Sponsor adalah hal paling sulit yang gue temui selama ini. Dan gue yakin, banyak kawan-kawan seniman dan pelaku industri kreatif yang mengalami kesulitan serupa. Tapi kalo memang saat ini kondisinya mengharuskan gue untuk go indie, seperti yang selama ini sudah cukup biasa gue lakukan di musik, so be it. Let’s go indie.

Komik atau cergam adalah basis utama bisnis kreatif gue, selain musik. Berbeda dengan industri besar musik di Indonesia yang memiliki masalah pelik dalam hal pembajakan, di industri kreatif visual kita memiliki masalah pelik dalam hal kepercayaan. Kepercayaan dari masyarakat kita sendiri.

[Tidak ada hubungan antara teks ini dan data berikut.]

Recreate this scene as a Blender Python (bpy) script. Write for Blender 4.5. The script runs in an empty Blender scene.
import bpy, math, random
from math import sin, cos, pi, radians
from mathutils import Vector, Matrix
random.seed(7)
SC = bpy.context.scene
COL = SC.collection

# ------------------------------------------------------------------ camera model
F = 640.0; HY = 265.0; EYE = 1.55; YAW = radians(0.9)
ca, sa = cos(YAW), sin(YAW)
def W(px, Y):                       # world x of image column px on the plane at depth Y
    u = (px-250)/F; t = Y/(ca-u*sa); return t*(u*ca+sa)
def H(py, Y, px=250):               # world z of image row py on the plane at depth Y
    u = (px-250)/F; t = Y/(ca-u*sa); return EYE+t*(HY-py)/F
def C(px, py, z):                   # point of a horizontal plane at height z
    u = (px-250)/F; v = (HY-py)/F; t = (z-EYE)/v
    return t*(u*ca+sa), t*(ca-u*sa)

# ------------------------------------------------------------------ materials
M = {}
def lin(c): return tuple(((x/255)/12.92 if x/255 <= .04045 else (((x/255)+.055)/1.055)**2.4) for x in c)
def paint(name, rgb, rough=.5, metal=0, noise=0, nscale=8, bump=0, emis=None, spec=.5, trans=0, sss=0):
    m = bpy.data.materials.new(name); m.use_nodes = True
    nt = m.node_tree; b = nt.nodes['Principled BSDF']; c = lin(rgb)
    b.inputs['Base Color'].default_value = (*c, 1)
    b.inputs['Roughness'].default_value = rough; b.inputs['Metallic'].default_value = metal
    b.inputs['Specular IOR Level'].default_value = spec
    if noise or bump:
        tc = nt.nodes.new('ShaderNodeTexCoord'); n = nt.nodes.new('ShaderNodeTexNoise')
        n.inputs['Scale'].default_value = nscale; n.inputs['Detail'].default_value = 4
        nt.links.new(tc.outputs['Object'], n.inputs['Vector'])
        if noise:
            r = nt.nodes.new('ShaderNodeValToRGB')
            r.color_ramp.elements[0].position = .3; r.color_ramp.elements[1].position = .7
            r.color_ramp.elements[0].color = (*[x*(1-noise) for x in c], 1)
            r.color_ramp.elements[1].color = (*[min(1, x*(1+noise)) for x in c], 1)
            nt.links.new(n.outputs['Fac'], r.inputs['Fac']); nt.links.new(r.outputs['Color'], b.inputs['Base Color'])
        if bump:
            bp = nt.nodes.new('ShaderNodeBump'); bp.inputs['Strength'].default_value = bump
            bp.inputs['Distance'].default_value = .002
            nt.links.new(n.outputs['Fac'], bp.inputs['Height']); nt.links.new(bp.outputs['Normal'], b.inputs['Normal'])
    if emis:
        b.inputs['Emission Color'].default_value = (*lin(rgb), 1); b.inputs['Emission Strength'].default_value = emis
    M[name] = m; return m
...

Oke, mari kita kerucutkan lagi ke dunia komik, yang saat ini gue jalani. Masyarakat Indonesia bukanlah masyarakat pembaca buku. Apalagi buku cerita bergambar. Komik. Masyarakat kita sampai sekarang masih sulit untuk diajak membaca buku komik lokal. Mereka masih menyukai karya impor. Betul. Dan gue pun nggak menyalahkan mereka juga kalo akhirnya lebih memilih karya impor ketimbang karya anak negeri. Kenapa? Karena kita juga para seniman yang masih memiliki banyak kekurangan. Jujur, gue akui, komik-komik kita sangat kurang penulis yang dapat menghasilkan cerita bagus. Masih banyak karakter komik kita yang mengadaptasi dari luar. Kurang orisinil.

Konten lokal. Itu yang penting untuk gue ungkapkan di sini. Komik kita perlu konten lokal, yang bisa dekat dengan masyarakat. It’s OK kalo elo mau angkat tema wayang, oke juga mau angkat tema superhero. Tapi konten lokal itu sangat penting. Dan, kalo boleh ngomong, konten lokal itulah yang gue coba angkat di karya komik Setan Jalanan gue ini. Berharap bisa merangkul masyarakat kita, supaya karakter gue bisa dekat dengan mereka. Supaya mereka bisa lebih mengapresiasi karakter yang gue hasilkan ini, dengan jujur.

Ini bukan tulisan curhat. Bukan pula tulisan sok menggurui. Gue cuma mencoba membuka wacana aja. Bukan juga mengajak berdebat. Tapi berusaha membuka apa yang ada di kepala dan hati gue, dan memastikan bahwa kita semua memiliki tujuan sama. Memajukan karya kita. Karya sesama manusia Indonesia. Merasa belum maju? Ya tetaplah semangat. Tetaplah kreatif. Karena kita orang kreatif.